We based our snorkeling and SUP'ing adventures out of Robbie's Marina, just a few miles from where we stayed in Islamorada.  There are other activities such as deep sea fishing, kayaking, and feeding the tarpon you can do there.  Feeding the tarpon?!  Yup, you can see these 100 lb fish fighting over the food you throw them from the dock at Robbie's.  Costs you a dollar, but would be highly entertaining for small children...  OR, if you happen to have rented a SUP or kayak from them, you might actually want to stay a little further away as I was a little scared paddling back in as these HUGE fish thrashed around as people fed them that I might just get bumped off my paddleboard into the water with all them!

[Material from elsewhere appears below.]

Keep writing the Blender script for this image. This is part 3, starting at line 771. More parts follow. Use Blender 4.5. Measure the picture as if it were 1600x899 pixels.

So yes, we did go down to Key West for a little while one day, hit up the historic sites, which was fun!  We saw mile marker 0, Hemingway's house, the "southernmost part" of the US, were closer to Cuba than a Walmart, lots of chickens walking around the town, the Key West lighthouse, and a few endangered Key Deer on the drive home!

And off course we also sampled some more Key Lime Pie...




As far as food goes, well, we ate a lot of fish (duh!) and Key Lime pie...  Ma's Fish Camp and Islamorada Fish Company (yes, the same one that's in the Bass Pro Shops - this is the original!) did not disappoint at all and breakfast options in Islamorada were also quite tasty at Bob's Buns and Mangrove Mike's!

So overall, I would say if you're looking for a more laid back approach to the Florida Keys, Islamorada is an excellent (and cheaper!) way to go, but if you like a more lively "scene" then Key West would be a better choice.  Also from Key West you can visit the Dry Tortugas (if you have a reservation far enough in advance) which look pretty awesome!!  If we had been in Key West longer, however, I would have loved to have tried the all inclusive beach pass for a day which had a parasail, kayaks, SUPs, Windsurfing, Sailing, etc!

So a recap/words of advice if you're heading to the Keys?  Stay atleast part of the time in Islamorada, take lots of bug spray and sunscreen, and indulge in various water activities besides sunbathing!  (and eat lots of fish and Key Lime pie!!)